Many analysts predicted the FCC would raise far more than the reserve price, perhaps as much as twice as much. After the 25% discount, this would correspond to approximately $1.00 per Mhz Pop. A few even suggested prices slightly above $1 per Mhz pop.

As of November 25, the auction had received bids of more than $37 billion on the paired spectrum alone, or more than $2.30 per Mhz Pop. Even accounting for the 25% discount, this value corresponds to at least $1.75 per Mhz pop, well above the range investment analysts predicted. It exceeds the FCC reserve price and the value of AWS-2 licenses by more than 250% and exceeds even the most optimistic analyst estimates by at least 15% and as much as 50%.

The AWS-3 spectrum auction is not the isolated result of a single outlier investor. More than one firm is bidding up the prices of spectrum. Each firm has a board of directors and outside financial bankers, all of whom must have approved the bidding levels. Designated entity bidders likely have contracts with major carriers that will lead eventually to leases to sales, all of which are predicated on the perceived reasonableness of the AWS-3 auction outcomes.

On the surface, the value of AWS-3 licenses revealed at auction appears on average to be 15% and 250% greater than the estimated values of AWS-1 and AWS-2 licenses. Because these licenses have similar physical properties and applications, the auction results would appear to have correspondingly increased the value of these AWS licenses, and by extension, perhaps all licenses for spectrum.

The surface comparison misses the real differences in values between the two types of licenses. By 2013, AWS-1 and AWS-2 licenses were largely cleared and ready to use. In contrast, it will take at least a few years to clear each AWS-3 license and many more years — at least 10 years by the government’s own estimates — to clear all AWS-3 licenses of federal users.

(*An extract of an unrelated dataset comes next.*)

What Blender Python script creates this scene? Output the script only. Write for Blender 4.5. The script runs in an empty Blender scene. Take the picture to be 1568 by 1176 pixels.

Even then, the federal government may have rights to use the spectrum. Thus, bidders in the current AWS-3 auction are purchasing impaired spectrum, spectrum that may not be even partially usable for a few years and possibly not fully usable for a decade.

If impaired AWS-3 spectrum is worth more than $1.75 per Mhz Pop today, unimpaired cleared spectrum AWS-3 is worth substantially more. Consequently, the value of cleared AWS-3 spectrum, and quite likely all spectrum, is dramatically more than just the 15% to 250% premium on prices predicted just two weeks ago.

The spectrum holdings of major wireless carriers are not limited to AWS-1 and AWS-3 licenses. Each carrier has at least 20 billion Mhz Pops. DISH has spectrum exceeding 17 Billion Mhz Pops. Although the value of spectrum holdings for the major carriers varies as of early November, these values could be no less than $10 billion per carrier, and perhaps several times that amount. If the AWS-3 auction has revealed that spectrum values today are dramatically more than a range of 15% higher and 250% higher than a few weeks ago, the enterprise value of each company, net of amounts bid at auction, should have increased by substantially more than $1 billion, and perhaps as much as several tens of billions of dollars.

With the exception of DISH, none of the companies has recognized any such increase in asset valuation; many have lost value. What happened? Why haven’t asset values of all businesses holding spectrum licenses risen?

The most reasonable explanation is that higher valuations of spectrum are good for businesses that are net sellers of spectrum, such as DISH, but bad for companies that are net purchasers of spectrum, which includes all active wireless carriers. As the prices of spectrum increase, the costs of providing wireless services rise, and the profitability of providing those services decreases.

The market for spectrum has changed substantially in recent weeks. With it, the market for a range of wireless services has changed as well.